Supplied material »
########################################

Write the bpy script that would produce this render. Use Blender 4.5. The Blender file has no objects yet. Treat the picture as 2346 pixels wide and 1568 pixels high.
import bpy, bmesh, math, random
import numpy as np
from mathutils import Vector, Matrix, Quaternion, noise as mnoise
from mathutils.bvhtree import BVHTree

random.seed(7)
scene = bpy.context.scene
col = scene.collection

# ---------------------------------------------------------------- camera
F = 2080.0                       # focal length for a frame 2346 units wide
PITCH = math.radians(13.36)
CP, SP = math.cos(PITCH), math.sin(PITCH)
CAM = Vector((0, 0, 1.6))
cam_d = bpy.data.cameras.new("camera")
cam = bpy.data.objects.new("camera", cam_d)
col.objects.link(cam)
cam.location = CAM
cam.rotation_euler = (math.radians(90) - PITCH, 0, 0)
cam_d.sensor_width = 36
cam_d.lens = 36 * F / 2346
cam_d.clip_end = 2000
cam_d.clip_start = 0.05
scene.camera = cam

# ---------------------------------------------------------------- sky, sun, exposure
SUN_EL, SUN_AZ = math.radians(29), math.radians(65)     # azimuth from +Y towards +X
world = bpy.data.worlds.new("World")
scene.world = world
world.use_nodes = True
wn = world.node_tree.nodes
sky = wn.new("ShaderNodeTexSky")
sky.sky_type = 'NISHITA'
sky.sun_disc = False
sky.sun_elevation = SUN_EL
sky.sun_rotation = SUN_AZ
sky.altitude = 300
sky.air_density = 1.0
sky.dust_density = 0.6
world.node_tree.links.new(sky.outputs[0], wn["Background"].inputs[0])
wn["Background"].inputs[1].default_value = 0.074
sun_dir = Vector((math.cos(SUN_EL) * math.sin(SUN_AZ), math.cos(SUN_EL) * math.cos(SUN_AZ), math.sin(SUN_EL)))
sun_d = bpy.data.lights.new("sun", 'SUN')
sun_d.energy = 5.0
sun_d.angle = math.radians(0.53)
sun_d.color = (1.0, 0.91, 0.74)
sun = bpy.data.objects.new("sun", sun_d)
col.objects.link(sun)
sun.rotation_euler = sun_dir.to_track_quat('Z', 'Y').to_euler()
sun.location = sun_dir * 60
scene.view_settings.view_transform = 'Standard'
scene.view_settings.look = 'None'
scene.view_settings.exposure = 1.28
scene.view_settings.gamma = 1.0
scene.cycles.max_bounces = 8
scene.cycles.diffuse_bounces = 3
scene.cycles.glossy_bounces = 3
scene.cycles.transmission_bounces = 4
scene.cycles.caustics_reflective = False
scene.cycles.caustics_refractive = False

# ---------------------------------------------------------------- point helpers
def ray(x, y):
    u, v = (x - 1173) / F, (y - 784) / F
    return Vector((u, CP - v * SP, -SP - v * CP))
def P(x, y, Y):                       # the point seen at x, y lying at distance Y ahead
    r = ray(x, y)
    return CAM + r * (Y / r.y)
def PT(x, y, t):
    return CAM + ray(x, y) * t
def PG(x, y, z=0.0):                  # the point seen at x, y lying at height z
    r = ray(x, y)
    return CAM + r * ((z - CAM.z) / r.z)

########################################

Directions » Reproduce the material in full, with no word added or dropped.

Full response »
Write the bpy script that would produce this render. Use Blender 4.5. The Blender file has no objects yet. Treat the picture as 2346 pixels wide and 1568 pixels high.
import bpy, bmesh, math, random
import numpy as np
from mathutils import Vector, Matrix, Quaternion, noise as mnoise
from mathutils.bvhtree import BVHTree

random.seed(7)
scene = bpy.context.scene
col = scene.collection

# ---------------------------------------------------------------- camera
F = 2080.0                       # focal length for a frame 2346 units wide
PITCH = math.radians(13.36)
CP, SP = math.cos(PITCH), math.sin(PITCH)
CAM = Vector((0, 0, 1.6))
cam_d = bpy.data.cameras.new("camera")
cam = bpy.data.objects.new("camera", cam_d)
col.objects.link(cam)
cam.location = CAM
cam.rotation_euler = (math.radians(90) - PITCH, 0, 0)
cam_d.sensor_width = 36
cam_d.lens = 36 * F / 2346
cam_d.clip_end = 2000
cam_d.clip_start = 0.05
scene.camera = cam

# ---------------------------------------------------------------- sky, sun, exposure
SUN_EL, SUN_AZ = math.radians(29), math.radians(65)     # azimuth from +Y towards +X
world = bpy.data.worlds.new("World")
scene.world = world
world.use_nodes = True
wn = world.node_tree.nodes
sky = wn.new("ShaderNodeTexSky")
sky.sky_type = 'NISHITA'
sky.sun_disc = False
sky.sun_elevation = SUN_EL
sky.sun_rotation = SUN_AZ
sky.altitude = 300
sky.air_density = 1.0
sky.dust_density = 0.6
world.node_tree.links.new(sky.outputs[0], wn["Background"].inputs[0])
wn["Background"].inputs[1].default_value = 0.074
sun_dir = Vector((math.cos(SUN_EL) * math.sin(SUN_AZ), math.cos(SUN_EL) * math.cos(SUN_AZ), math.sin(SUN_EL)))
sun_d = bpy.data.lights.new("sun", 'SUN')
sun_d.energy = 5.0
sun_d.angle = math.radians(0.53)
sun_d.color = (1.0, 0.91, 0.74)
sun = bpy.data.objects.new("sun", sun_d)
col.objects.link(sun)
sun.rotation_euler = sun_dir.to_track_quat('Z', 'Y').to_euler()
sun.location = sun_dir * 60
scene.view_settings.view_transform = 'Standard'
scene.view_settings.look = 'None'
scene.view_settings.exposure = 1.28
scene.view_settings.gamma = 1.0
scene.cycles.max_bounces = 8
scene.cycles.diffuse_bounces = 3
scene.cycles.glossy_bounces = 3
scene.cycles.transmission_bounces = 4
scene.cycles.caustics_reflective = False
scene.cycles.caustics_refractive = False

# ---------------------------------------------------------------- point helpers
def ray(x, y):
    u, v = (x - 1173) / F, (y - 784) / F
    return Vector((u, CP - v * SP, -SP - v * CP))
def P(x, y, Y):                       # the point seen at x, y lying at distance Y ahead
    r = ray(x, y)
    return CAM + r * (Y / r.y)
def PT(x, y, t):
    return CAM + ray(x, y) * t
def PG(x, y, z=0.0):                  # the point seen at x, y lying at height z
    r = ray(x, y)
    return CAM + r * ((z - CAM.z) / r.z)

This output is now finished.